Monitoring and Controlling Federated Partner Access

Topic Last Modified: 2009-03-04

If you have configured support for federated partners, which can be specific external organizations or an audio conferencing provider (ACP) that provides telephony integration, you need to actively manage the external domains that can communicate with the servers in your organization. Office Communications Server 2007 R2 provides mechanisms to facilitate tracking and control of federated domain connections, including the following:

  • Domains. You can view a list of the federated domains that have most recently made at least one connection to your Access Edge service.
  • Usage. DNS-based discovery of Access Edge services is the recommended configuration for the Access Edge service. This configuration can be used in conjunction with the Allow tab, on which you can configure allowed domains. For increased security, explicitly specify the FQDN of a federated partner's Access Edge service. When a domain is configured in the Allow list, communications with this domain are assumed to be legitimate. The Access Edge service does not throttle connections for these domains. In case of DNS-based discovery of federated domains that are not on the Allow tab, connections are not assumed to be legitimate, so the Access Edge service actively monitors these connections and limits the allowed throughput. The Access Edge service marks a connection for monitoring in one of two situations:
    • If suspicious traffic is detected on the connection. To detect suspicious activity, the service monitors the percentage of specific error messages on the connection. A high percentage can indicate attempted requests to invalid users. In this situation, the connection is placed on a watch list, and the administrator can choose to block this connection.
    • If a federated party has sent requests to more than 1,000 user URIs (valid or invalid) in the local domain, the connection is placed on the watch list. Any additional requests are then blocked by the Access Edge service. A federated domain could exceed 1,000 requests either because the federated party is attempting a directory attack on the local domains (in which case the administrator would want to block the connection), or because valid traffic between the local and federated domains exceeds the limit (in which case the administrator would probably not want the connection to be throttled and would probably want to add the domains associated with that connection to the Allow list).

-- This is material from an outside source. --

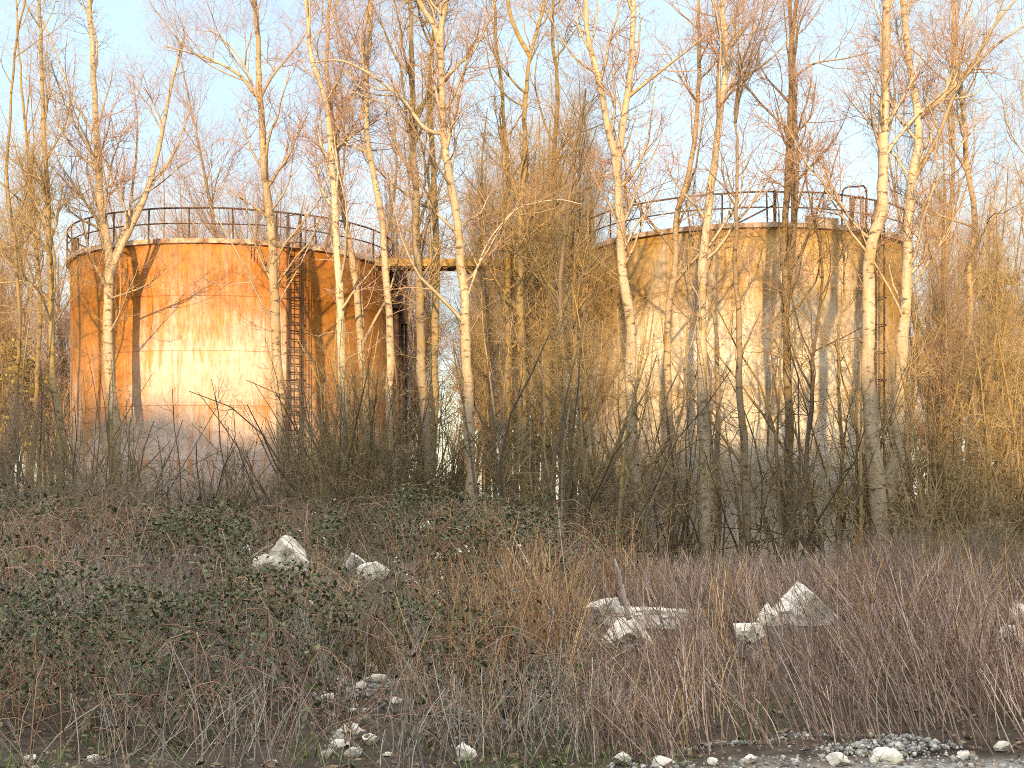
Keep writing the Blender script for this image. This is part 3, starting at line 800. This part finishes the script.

An administrator can review lists and take appropriate action, which can be any of the following:

  • Leave the list as is.
  • Add the specific domain to the Allow list, if the domain is a federated partner that requires more than 1,000 legitimate, active requests on a consistent basis.
  • Block the federated domain from connecting to your organization. To do this, add the name to the Block list and revoke the certification (that is, move it to the revoked list) so that the TLS connection is automatically dropped upon initiation. The Block list takes precedence over the Allow list; if a domain exists in both lists, the domain is blocked. In this case, the configuration validation mechanism on the Edge Server also reports a warning-level event (14518), in case the overlap is unintentional.

Use the procedures in this section to monitor domains and the watch list and, if necessary, to manage individual domain connections.

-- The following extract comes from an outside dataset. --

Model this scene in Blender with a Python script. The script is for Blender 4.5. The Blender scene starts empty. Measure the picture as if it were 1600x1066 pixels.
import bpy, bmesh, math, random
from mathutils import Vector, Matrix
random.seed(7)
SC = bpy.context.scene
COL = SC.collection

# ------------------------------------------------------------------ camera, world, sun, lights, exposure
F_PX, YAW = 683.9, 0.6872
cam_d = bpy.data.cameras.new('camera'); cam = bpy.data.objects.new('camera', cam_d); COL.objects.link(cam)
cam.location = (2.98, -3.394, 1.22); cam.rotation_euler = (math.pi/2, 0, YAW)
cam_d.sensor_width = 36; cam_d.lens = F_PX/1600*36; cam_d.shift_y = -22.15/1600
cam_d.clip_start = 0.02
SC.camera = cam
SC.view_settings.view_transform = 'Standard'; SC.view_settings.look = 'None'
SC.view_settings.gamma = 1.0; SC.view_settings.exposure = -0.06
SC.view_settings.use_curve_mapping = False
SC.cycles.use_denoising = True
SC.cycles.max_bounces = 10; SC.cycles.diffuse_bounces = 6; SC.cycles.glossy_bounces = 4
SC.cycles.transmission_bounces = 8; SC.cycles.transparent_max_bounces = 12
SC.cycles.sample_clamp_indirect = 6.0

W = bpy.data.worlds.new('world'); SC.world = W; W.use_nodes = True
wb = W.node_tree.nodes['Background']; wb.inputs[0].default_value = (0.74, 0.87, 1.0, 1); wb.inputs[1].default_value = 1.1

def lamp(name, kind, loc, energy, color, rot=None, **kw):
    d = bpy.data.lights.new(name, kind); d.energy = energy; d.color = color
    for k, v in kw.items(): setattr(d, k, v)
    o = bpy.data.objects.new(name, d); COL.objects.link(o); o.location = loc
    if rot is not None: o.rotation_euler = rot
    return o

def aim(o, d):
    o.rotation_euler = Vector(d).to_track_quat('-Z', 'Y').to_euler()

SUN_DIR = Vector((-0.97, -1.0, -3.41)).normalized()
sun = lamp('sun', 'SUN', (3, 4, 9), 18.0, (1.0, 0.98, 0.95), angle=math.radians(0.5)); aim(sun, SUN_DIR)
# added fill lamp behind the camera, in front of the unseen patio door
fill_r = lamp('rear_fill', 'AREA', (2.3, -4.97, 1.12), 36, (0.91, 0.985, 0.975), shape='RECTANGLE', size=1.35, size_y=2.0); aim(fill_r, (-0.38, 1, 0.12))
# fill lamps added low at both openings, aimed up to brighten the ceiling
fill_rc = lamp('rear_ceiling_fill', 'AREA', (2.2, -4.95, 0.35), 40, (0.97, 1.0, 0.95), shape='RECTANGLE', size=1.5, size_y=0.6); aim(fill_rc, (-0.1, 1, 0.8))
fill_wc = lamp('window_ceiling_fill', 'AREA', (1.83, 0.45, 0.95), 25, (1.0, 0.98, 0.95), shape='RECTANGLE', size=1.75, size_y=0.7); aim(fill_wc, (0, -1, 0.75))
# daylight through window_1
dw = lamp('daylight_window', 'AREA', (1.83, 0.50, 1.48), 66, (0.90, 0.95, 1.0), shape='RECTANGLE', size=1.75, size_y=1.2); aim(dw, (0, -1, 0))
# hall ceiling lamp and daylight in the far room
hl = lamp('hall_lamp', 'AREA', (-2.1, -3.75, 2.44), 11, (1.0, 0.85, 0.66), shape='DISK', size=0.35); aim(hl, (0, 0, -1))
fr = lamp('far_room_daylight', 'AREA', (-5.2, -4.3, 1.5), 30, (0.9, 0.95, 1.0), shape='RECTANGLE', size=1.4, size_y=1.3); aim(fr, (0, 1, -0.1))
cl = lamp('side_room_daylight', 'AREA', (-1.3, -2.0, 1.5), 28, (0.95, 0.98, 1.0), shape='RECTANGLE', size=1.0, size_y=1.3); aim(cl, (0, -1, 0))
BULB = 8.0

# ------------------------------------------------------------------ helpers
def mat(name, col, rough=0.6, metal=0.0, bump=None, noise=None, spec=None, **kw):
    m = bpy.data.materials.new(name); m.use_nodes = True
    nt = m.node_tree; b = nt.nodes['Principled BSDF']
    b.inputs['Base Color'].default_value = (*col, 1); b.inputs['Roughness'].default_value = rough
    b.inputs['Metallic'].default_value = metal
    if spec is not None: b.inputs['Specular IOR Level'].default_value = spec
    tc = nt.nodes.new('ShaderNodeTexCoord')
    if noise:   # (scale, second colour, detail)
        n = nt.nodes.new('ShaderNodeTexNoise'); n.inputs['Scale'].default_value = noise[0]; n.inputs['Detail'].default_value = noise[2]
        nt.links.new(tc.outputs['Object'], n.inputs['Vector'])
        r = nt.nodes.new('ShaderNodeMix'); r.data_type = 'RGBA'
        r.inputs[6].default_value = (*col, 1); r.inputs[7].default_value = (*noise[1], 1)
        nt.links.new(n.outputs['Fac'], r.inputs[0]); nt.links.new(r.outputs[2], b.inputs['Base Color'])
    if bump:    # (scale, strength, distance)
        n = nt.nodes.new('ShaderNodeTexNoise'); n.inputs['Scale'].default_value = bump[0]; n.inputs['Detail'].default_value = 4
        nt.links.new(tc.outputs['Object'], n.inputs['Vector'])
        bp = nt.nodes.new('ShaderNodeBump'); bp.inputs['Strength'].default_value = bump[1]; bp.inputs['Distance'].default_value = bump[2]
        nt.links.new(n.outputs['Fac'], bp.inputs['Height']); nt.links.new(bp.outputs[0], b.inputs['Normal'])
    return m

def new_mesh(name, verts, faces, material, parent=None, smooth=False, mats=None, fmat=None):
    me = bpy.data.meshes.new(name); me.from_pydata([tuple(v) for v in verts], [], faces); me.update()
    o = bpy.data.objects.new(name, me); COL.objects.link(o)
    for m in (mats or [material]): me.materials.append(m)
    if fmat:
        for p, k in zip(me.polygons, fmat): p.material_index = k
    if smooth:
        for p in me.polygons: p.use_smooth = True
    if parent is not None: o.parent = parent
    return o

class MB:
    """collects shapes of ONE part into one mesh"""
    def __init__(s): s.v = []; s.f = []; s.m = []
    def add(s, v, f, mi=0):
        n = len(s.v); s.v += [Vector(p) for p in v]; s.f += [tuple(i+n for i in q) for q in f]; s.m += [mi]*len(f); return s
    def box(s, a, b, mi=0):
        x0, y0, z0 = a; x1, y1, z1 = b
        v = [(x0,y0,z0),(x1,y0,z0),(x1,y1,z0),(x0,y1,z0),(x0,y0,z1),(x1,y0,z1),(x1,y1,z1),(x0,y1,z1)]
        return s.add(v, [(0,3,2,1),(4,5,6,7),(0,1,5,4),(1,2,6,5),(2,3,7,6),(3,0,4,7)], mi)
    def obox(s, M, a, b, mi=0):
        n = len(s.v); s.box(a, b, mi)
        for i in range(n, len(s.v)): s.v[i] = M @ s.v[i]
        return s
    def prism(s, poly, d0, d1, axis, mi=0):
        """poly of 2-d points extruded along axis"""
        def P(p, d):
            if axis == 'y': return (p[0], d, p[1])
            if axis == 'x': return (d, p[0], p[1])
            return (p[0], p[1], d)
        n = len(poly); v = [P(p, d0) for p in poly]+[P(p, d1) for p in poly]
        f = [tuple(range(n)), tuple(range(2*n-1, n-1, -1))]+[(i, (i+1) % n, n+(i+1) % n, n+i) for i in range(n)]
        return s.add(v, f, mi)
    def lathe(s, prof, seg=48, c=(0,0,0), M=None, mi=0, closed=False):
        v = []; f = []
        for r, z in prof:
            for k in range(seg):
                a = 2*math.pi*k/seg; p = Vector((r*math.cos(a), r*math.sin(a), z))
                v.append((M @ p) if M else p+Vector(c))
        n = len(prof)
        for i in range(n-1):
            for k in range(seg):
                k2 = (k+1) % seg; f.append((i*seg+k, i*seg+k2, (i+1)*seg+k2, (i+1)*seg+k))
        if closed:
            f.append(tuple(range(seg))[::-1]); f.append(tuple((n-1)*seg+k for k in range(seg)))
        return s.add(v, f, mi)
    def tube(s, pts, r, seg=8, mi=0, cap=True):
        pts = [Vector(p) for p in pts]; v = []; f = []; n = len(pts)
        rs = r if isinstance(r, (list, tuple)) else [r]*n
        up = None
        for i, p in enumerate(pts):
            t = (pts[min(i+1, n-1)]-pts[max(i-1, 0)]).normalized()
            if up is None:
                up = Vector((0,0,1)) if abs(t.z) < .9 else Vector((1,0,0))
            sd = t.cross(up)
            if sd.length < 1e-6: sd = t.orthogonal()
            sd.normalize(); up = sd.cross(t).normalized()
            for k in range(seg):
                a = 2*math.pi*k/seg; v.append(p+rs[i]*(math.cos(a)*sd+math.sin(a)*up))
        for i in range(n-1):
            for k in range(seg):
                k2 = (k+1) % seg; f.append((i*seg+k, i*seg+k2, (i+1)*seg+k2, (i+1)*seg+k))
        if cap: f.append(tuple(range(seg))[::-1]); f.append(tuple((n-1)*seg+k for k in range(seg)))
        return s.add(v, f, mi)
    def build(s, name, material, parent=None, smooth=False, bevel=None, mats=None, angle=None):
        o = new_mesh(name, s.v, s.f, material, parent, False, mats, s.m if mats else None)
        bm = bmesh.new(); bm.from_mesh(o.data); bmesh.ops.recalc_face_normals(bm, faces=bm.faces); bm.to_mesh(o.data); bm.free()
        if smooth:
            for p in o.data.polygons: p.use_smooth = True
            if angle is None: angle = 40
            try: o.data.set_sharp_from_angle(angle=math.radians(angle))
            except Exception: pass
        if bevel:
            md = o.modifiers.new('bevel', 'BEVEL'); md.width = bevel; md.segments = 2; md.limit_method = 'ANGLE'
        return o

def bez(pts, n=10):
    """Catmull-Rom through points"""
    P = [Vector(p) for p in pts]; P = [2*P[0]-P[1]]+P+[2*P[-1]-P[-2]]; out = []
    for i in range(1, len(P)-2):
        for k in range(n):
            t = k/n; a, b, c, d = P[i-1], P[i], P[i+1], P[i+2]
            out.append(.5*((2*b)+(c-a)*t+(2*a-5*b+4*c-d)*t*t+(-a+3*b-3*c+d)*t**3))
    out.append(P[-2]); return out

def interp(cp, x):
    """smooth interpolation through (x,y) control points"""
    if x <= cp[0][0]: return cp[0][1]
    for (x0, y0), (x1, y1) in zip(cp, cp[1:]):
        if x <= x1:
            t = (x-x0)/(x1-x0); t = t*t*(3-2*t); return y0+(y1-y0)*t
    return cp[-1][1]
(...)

To view federated domain connections and usage

  1. On an Edge Server running the Access Edge service, open Computer Management.

  2. In the console tree, expand Services and Applications, click Office Communications Server 2007 R2.

  3. In the details pane, click the Open Federation tab.

  4. Expand Domains and review the listed connections, looking for any activity that is out of the ordinary or suspicious, and then determine whether action is required for any domain.

  5. Expand Watch List and review the throttled connections, looking for any suspicious activity or domains that may require a higher level of trust, and then determine whether action is required.

To add an external domain to the Allow list

  1. On an Edge Server running Access Edge service, open Computer Management.

  2. In the console tree, expand Services and Applications, right-click Office Communications Server 2007 R2, and then click Properties.

  3. On the Allow tab, click Add.

  4. In the Add Federated Partner dialog box, do the following:

    • In Federated partner domain name, type the FQDN of the external SIP domain of the federated partner that you want to add to the list. This name should not already exist in the Allow list for this Access Edge Server. The name cannot exceed 256 characters in length.
    • If the federated partner does not publish its federation records for discovery or you want to establish a higher level of trust for the federated partner, in Federated partner Access Edge Server, type the FQDN of the Access Edge service that the federated partner uses for external connectivity. The name cannot exceed 256 characters in length.

To add an external domain to the Block list

  1. On an Edge Server running the Access Edge service, open Computer Management.

  2. In the console tree, expand Services and Applications, right-click Office Communications Server 2007 R2, and then click Properties.

  3. On the Block tab, click Add.

  4. In the Add Blocked SIP Domains dialog box, in SIP domain, type the name of the domain to be added to the list of blocked SIP domains. This name should be unique and should not already exist in the Block list for this Access Edge service. The name cannot exceed 256 characters in length.